Provided material
-=-=-
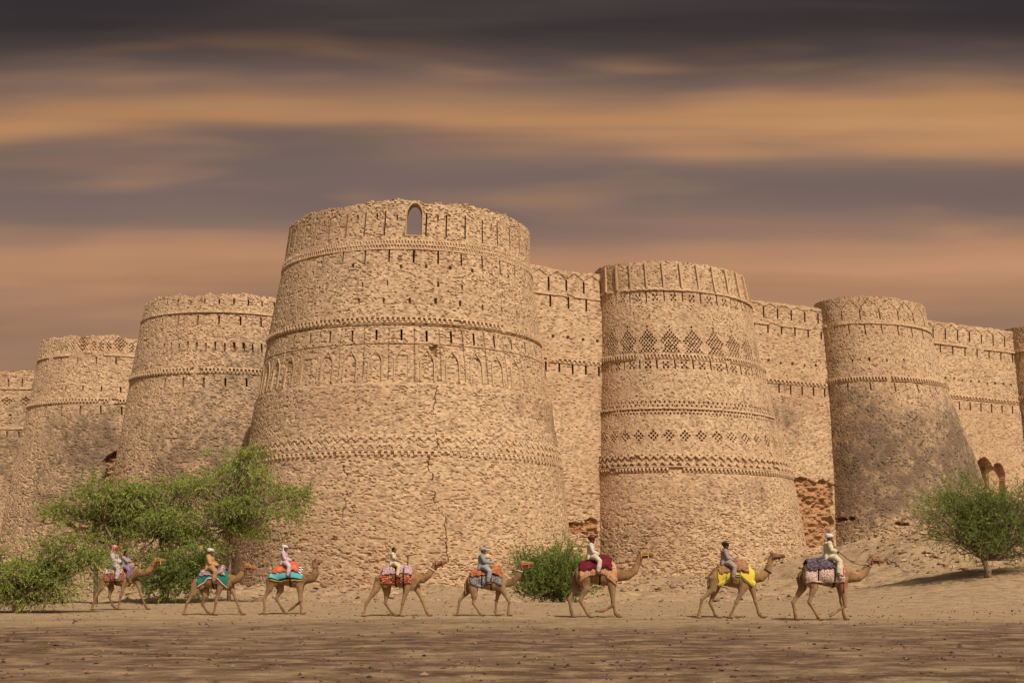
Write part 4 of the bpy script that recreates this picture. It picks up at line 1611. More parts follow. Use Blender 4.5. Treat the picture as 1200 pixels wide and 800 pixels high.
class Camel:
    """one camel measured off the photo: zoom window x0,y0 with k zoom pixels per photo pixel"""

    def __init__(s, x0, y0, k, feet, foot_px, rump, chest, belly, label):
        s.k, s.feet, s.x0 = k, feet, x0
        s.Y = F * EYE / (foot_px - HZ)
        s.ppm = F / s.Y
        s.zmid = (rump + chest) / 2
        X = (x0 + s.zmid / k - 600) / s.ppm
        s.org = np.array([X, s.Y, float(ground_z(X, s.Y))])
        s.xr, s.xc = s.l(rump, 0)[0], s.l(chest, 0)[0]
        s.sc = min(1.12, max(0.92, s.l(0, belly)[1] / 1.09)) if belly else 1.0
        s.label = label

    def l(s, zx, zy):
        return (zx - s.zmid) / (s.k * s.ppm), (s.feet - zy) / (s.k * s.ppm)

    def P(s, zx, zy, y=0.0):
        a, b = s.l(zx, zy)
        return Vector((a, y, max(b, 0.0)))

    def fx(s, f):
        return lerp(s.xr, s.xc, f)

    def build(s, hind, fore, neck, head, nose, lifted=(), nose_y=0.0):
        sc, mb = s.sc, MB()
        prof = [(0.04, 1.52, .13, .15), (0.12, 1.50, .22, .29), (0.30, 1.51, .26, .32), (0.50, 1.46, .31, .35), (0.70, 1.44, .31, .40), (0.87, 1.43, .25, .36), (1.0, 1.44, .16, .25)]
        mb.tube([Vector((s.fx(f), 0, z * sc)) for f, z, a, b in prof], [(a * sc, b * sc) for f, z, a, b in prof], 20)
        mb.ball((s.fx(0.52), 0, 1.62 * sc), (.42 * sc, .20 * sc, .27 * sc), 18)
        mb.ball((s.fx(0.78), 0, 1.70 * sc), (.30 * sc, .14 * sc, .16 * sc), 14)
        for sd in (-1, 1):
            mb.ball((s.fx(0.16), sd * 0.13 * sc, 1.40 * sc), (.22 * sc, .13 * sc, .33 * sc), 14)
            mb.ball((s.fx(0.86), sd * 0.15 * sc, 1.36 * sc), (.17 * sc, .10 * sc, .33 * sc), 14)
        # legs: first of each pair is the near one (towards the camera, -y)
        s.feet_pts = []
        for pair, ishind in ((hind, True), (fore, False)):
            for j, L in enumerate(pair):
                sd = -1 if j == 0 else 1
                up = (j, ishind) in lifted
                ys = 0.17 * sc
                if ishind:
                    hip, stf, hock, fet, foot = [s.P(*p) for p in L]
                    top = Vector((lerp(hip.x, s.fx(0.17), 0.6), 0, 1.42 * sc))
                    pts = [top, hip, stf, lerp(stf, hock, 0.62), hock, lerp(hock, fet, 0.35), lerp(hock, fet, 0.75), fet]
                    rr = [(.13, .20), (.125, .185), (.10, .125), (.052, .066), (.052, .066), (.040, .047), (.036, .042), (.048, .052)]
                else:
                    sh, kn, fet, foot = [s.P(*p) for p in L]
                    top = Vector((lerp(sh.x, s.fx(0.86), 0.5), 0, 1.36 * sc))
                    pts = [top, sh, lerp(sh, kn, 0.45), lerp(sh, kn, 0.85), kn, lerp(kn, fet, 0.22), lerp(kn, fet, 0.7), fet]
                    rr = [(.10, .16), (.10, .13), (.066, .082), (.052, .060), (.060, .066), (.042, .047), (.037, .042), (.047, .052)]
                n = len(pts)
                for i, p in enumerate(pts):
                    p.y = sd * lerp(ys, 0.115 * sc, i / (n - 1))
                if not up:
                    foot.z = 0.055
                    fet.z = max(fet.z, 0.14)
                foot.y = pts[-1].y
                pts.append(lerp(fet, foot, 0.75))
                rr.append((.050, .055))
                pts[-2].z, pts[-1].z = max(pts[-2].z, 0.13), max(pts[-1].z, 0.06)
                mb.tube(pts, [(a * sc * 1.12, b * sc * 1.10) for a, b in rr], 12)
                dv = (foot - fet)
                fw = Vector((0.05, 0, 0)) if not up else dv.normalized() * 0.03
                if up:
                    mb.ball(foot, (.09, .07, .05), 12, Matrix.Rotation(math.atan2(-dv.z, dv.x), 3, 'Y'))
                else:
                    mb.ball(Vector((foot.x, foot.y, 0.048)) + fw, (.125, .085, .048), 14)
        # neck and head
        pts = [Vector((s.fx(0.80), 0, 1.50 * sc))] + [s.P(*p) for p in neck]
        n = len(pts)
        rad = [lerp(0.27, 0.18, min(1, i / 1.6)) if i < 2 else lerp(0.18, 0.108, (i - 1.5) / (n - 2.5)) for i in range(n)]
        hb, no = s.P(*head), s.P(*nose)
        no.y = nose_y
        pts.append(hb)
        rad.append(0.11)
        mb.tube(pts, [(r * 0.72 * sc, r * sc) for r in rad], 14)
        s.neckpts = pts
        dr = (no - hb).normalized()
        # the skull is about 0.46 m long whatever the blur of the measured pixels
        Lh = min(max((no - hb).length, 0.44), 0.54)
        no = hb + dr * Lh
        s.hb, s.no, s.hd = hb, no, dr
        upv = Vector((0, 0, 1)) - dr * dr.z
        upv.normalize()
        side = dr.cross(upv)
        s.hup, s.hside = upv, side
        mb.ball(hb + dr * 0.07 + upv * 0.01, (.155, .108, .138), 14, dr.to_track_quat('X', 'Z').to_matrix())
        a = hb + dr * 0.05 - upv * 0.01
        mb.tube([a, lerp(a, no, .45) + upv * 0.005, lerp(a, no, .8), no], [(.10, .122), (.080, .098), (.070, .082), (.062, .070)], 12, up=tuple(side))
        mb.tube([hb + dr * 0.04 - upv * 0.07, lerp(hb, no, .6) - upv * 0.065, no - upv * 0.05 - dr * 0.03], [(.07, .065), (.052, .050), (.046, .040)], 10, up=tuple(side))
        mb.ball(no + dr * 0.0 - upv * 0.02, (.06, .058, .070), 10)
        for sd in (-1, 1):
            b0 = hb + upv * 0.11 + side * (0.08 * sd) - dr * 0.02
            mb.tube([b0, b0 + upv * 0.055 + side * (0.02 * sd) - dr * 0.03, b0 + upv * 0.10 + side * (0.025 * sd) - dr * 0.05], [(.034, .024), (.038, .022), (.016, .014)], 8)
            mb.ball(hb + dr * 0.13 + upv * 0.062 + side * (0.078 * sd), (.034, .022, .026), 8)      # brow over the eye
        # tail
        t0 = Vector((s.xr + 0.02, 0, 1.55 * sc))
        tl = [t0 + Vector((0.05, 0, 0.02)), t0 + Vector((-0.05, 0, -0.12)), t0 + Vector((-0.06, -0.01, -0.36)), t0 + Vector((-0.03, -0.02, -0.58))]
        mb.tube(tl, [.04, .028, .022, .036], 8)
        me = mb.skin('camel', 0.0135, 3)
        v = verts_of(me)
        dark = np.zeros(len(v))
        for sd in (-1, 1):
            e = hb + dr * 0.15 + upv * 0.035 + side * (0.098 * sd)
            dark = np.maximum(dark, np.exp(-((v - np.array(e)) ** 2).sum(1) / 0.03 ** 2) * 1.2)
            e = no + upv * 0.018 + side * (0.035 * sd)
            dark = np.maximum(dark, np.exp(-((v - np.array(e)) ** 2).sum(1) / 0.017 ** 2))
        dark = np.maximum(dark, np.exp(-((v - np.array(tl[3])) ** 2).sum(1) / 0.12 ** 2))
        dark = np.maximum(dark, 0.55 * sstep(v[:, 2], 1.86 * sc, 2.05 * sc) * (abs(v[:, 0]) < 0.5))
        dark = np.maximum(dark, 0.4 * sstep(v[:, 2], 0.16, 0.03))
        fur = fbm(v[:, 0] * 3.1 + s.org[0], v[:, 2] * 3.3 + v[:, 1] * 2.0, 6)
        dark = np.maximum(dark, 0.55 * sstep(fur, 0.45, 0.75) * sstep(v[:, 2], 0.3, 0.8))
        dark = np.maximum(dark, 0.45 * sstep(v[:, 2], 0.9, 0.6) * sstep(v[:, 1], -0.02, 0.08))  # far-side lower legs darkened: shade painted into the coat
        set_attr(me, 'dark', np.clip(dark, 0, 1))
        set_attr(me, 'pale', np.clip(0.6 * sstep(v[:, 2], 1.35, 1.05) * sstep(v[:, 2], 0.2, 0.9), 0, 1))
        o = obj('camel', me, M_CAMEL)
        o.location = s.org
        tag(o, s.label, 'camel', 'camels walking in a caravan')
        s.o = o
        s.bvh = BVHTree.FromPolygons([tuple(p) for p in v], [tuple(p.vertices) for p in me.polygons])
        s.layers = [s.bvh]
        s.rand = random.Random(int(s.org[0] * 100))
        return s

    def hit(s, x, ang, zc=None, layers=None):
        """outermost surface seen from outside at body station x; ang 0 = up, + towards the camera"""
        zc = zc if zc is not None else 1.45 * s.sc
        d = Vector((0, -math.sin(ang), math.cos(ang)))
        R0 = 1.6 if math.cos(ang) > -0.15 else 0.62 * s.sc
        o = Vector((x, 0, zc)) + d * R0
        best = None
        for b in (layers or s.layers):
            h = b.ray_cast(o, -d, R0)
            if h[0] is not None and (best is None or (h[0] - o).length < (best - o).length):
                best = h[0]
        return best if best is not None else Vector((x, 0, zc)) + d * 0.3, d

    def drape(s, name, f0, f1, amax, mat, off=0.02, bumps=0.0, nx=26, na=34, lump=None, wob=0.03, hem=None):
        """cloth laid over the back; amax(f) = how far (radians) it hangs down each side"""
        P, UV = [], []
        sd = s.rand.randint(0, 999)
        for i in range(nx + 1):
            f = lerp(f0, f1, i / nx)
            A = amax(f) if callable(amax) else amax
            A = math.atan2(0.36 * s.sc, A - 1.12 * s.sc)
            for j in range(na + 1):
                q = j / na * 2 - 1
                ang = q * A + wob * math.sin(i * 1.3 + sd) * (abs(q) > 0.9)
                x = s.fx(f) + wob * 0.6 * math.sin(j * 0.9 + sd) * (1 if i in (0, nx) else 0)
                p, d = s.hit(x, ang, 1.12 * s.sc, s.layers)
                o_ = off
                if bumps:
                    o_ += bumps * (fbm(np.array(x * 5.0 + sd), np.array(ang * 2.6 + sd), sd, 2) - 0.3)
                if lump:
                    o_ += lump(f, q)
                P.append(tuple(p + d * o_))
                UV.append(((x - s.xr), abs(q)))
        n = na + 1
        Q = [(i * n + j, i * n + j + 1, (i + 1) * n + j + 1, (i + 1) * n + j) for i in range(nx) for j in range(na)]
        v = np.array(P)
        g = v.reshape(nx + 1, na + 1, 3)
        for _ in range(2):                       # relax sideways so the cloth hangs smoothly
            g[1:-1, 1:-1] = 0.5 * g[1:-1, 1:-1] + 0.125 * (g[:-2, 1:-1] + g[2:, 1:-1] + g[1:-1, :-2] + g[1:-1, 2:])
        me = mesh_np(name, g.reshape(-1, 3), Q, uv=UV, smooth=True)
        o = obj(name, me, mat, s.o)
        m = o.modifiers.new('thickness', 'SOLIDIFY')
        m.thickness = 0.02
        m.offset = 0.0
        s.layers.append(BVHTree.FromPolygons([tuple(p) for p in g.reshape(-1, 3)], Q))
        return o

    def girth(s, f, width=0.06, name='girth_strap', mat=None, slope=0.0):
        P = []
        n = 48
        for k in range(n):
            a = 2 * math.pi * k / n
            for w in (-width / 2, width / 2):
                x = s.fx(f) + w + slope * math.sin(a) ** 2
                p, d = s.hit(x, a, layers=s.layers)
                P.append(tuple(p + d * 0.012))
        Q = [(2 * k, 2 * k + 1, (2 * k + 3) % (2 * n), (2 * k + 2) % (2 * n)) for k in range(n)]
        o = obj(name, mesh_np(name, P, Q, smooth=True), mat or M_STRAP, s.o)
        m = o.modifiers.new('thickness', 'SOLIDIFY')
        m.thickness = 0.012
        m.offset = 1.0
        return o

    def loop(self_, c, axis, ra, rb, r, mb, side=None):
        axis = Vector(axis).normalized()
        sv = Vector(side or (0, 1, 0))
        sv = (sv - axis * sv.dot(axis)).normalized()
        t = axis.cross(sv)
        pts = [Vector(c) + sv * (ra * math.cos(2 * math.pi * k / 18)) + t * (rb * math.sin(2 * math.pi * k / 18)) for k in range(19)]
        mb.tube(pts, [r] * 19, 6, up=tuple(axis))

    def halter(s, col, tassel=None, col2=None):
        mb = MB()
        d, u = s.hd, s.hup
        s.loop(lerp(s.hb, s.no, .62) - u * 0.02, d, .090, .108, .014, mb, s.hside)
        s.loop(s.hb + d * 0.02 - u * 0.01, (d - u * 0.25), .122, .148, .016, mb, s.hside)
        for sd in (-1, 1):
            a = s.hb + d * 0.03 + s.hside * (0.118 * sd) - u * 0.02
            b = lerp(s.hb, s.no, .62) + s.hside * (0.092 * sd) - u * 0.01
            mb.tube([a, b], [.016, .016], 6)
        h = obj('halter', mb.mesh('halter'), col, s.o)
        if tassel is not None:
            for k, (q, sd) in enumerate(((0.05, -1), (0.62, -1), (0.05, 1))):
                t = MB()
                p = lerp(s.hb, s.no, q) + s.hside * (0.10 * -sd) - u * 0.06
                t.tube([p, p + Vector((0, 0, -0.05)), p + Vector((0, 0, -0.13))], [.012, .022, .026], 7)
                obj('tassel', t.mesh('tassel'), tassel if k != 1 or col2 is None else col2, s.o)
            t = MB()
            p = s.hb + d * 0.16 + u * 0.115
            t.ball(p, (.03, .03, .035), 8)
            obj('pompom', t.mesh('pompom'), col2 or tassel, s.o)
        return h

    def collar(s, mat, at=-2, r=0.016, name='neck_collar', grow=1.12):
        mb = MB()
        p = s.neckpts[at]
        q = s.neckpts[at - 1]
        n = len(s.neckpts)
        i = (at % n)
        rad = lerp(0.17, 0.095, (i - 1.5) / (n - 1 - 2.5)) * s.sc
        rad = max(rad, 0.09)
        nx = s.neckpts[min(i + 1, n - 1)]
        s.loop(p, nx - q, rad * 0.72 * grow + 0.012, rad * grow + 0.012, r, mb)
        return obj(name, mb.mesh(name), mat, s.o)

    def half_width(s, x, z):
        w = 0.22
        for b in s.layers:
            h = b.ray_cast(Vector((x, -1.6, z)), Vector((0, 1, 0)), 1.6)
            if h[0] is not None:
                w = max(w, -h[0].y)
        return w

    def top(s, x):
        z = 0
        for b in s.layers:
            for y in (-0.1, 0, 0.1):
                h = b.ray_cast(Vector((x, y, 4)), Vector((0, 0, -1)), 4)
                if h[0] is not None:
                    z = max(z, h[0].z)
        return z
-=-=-
With the first line being the one containing "dark = np.maximum(dark, 0.55 * sstep(v[:, 2], 1.86" and the last line the one containing "set_attr(me, 'pale', np.clip(0.6", transcribe exactly the lines above that fall in that range.

Solution to the exercise
        dark = np.maximum(dark, 0.55 * sstep(v[:, 2], 1.86 * sc, 2.05 * sc) * (abs(v[:, 0]) < 0.5))
        dark = np.maximum(dark, 0.4 * sstep(v[:, 2], 0.16, 0.03))
        fur = fbm(v[:, 0] * 3.1 + s.org[0], v[:, 2] * 3.3 + v[:, 1] * 2.0, 6)
        dark = np.maximum(dark, 0.55 * sstep(fur, 0.45, 0.75) * sstep(v[:, 2], 0.3, 0.8))
        dark = np.maximum(dark, 0.45 * sstep(v[:, 2], 0.9, 0.6) * sstep(v[:, 1], -0.02, 0.08))  # far-side lower legs darkened: shade painted into the coat
        set_attr(me, 'dark', np.clip(dark, 0, 1))
        set_attr(me, 'pale', np.clip(0.6 * sstep(v[:, 2], 1.35, 1.05) * sstep(v[:, 2], 0.2, 0.9), 0, 1))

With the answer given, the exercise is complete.